Is encouraging kids to enjoy the magic of playing baseball the same as encouraging the over-commercialization of professional baseball that has occurred over the past years? I don't think so. If anything, it's a remedy: Show kids that there really is something interesting about the game beyond money and celebrity.
posted by daveadams at 11:14 AM on April 1, 2001


And that there's something about the presidency and the White House beyond scandal and politicking.
posted by Dreama at 2:44 PM on April 1, 2001


There are baseball fields just down the street from the White House, near the Lincoln Memorial. That part of DC doesn't need more baseball fields.

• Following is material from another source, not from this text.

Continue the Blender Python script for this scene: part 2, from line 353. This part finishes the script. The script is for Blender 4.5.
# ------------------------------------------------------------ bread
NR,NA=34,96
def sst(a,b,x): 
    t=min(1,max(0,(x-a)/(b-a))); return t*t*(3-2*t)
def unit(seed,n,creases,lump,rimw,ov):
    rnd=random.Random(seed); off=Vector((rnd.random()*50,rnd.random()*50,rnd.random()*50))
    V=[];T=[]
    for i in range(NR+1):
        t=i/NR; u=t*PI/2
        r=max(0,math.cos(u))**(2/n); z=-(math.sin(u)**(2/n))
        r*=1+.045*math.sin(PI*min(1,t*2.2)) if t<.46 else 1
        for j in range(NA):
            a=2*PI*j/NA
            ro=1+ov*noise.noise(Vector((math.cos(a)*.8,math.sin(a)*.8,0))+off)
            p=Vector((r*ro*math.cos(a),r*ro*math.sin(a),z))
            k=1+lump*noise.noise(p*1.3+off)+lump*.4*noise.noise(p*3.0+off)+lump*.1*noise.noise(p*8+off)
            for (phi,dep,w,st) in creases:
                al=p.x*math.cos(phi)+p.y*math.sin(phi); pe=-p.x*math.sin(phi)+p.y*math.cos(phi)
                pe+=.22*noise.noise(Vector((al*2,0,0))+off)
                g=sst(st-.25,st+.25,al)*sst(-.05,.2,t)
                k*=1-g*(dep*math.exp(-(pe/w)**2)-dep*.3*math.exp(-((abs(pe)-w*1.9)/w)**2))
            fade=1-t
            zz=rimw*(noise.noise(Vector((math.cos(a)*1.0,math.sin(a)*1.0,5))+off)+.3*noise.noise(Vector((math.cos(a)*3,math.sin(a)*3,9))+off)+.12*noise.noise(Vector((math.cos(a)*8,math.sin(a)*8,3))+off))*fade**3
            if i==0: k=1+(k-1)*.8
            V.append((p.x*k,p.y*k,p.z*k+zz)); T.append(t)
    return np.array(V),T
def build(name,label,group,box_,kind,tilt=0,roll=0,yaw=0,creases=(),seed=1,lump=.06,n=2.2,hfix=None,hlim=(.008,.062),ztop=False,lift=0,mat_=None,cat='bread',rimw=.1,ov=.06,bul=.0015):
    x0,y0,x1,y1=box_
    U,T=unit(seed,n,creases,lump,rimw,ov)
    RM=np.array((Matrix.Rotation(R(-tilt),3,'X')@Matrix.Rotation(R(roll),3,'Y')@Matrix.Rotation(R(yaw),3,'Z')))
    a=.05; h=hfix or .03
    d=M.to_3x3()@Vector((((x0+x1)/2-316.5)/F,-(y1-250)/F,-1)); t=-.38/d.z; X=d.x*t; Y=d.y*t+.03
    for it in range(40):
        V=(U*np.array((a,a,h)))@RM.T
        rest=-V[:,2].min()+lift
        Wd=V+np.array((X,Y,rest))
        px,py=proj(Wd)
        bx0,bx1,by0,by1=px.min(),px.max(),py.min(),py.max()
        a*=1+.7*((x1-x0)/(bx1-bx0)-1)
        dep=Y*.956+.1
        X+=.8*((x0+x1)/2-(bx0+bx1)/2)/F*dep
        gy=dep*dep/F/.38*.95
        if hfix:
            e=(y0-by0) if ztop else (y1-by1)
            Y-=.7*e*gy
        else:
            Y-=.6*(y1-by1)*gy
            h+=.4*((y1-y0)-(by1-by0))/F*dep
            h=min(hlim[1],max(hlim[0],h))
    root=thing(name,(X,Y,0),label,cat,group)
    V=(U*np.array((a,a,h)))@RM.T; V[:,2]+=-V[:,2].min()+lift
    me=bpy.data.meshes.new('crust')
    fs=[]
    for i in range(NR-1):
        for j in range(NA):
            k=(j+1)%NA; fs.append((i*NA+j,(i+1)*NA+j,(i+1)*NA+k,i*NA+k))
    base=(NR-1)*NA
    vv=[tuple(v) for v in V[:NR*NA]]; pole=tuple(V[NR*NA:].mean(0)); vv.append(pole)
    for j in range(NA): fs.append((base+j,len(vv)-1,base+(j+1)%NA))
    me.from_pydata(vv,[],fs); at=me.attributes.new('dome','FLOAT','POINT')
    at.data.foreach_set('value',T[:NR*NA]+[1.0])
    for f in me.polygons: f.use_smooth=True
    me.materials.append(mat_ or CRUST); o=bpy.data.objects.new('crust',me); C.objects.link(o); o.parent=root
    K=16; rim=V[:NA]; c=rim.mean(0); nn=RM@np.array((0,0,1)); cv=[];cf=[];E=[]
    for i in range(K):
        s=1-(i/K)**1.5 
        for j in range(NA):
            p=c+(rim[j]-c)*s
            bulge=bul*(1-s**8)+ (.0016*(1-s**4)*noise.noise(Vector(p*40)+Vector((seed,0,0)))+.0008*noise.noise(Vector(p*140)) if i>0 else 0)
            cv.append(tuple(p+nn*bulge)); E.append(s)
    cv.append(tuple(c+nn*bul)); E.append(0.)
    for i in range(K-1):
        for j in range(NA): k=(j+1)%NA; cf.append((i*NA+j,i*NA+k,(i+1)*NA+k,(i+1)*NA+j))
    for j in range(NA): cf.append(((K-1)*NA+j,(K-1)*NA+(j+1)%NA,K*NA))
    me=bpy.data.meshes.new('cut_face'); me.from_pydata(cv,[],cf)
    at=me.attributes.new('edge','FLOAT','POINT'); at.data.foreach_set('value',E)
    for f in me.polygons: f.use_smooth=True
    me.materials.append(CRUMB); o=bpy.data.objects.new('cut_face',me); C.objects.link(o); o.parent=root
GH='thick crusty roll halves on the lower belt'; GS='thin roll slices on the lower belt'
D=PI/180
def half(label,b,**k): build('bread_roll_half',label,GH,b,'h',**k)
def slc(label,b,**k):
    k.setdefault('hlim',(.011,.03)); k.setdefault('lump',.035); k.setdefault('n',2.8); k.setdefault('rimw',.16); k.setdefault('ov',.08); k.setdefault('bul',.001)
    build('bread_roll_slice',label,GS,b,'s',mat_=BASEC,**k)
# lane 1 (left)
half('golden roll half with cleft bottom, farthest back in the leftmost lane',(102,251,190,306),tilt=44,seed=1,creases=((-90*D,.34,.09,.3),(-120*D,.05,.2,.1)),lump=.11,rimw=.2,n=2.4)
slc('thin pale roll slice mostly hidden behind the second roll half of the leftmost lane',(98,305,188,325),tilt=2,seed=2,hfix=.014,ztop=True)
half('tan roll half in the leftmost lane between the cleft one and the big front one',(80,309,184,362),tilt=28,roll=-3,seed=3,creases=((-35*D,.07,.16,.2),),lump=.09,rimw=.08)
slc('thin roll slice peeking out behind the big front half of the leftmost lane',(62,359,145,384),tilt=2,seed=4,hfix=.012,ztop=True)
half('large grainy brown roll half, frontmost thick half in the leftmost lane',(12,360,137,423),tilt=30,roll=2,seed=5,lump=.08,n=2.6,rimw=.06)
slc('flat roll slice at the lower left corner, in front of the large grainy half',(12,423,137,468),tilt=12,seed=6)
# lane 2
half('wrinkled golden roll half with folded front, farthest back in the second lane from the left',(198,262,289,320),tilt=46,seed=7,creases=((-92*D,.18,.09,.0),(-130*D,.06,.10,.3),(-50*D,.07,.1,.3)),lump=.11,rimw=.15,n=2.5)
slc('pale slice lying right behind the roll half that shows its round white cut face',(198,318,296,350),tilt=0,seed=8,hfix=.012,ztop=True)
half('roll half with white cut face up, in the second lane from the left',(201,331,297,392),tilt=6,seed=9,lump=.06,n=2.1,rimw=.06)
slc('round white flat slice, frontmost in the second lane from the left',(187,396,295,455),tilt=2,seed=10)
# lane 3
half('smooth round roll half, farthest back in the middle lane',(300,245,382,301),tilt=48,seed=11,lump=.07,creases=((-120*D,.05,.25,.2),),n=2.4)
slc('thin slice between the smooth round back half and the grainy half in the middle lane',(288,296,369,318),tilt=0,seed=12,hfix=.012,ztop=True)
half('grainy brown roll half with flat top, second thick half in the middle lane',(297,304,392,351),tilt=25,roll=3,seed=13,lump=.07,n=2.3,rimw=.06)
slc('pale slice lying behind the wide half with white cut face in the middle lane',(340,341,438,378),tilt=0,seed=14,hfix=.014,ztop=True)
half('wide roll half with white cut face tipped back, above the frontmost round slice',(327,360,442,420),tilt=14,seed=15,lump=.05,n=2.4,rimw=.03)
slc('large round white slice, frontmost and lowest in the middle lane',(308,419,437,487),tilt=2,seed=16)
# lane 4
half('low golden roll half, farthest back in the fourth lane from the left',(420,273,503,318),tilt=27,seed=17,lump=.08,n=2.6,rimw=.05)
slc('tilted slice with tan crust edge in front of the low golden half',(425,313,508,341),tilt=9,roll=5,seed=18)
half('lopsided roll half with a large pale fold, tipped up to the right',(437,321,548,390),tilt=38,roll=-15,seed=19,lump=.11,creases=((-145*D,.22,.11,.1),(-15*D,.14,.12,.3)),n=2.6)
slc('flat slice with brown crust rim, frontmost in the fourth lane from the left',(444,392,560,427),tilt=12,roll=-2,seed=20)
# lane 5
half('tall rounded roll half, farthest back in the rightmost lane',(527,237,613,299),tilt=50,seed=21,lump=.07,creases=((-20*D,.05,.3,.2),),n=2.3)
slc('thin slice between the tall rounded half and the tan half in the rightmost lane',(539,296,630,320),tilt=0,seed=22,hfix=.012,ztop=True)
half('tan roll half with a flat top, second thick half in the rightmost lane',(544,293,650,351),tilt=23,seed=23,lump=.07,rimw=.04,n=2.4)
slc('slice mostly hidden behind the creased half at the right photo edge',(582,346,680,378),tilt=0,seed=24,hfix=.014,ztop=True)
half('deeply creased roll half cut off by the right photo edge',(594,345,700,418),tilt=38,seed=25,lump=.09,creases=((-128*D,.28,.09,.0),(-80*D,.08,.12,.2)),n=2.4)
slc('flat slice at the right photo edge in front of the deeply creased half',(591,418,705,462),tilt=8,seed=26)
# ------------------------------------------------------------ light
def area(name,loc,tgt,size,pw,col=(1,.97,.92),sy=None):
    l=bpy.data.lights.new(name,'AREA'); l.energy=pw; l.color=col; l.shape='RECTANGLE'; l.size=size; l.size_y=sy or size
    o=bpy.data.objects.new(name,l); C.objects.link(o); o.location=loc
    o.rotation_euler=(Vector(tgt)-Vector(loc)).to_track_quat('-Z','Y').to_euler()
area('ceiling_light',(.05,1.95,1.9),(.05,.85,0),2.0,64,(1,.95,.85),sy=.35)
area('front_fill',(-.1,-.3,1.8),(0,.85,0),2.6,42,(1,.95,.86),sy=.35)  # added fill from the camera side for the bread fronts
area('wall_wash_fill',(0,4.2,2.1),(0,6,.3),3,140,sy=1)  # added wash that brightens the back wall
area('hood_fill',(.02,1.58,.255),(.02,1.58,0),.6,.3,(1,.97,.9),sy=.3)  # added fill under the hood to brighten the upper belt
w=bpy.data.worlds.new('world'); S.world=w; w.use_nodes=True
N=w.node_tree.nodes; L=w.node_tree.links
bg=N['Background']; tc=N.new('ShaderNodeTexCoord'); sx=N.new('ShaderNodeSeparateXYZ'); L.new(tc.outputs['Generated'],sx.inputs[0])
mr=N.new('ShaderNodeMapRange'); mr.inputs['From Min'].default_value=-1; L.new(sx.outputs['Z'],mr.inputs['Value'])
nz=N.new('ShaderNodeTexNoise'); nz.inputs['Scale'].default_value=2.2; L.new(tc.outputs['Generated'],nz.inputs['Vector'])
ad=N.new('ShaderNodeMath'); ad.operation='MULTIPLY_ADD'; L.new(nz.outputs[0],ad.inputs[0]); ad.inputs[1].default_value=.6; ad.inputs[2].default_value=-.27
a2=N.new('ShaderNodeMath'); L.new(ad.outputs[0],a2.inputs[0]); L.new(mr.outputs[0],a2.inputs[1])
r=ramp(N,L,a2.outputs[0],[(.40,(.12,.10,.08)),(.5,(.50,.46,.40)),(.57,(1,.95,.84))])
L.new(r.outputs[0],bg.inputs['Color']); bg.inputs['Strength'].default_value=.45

Some half-pipes would be nice, though.
posted by Loudmax at 1:39 PM on April 2, 2001


Dave: Is encouraging kids to enjoy the magic of playing baseball the same as encouraging the over-commercialization of professional baseball that has occurred over the past years?

That's an issue I'd like to deal with. On one hand, yes, baseball is a rather magical and interesting sport - something enjoyable and fun. But kids are impressionable, and they'll start looking up to role models. Some of those role models are, arguably, extremely influenced by endorsement deals and the like. Kids could logically start dreaming of selling cola to people on TV. They could dream of wearing a uniform with the little Nike logo on the sleeve, or wearing the New Era cap. I don't dig that. What do you think? I might be a tad paranoid. :)

Dreama: And that there's something about the presidency and the White House beyond scandal and politicking.

Both have been so devalued in my mind, and the minds of many others, that this stigma will take more than a baseball field to shake.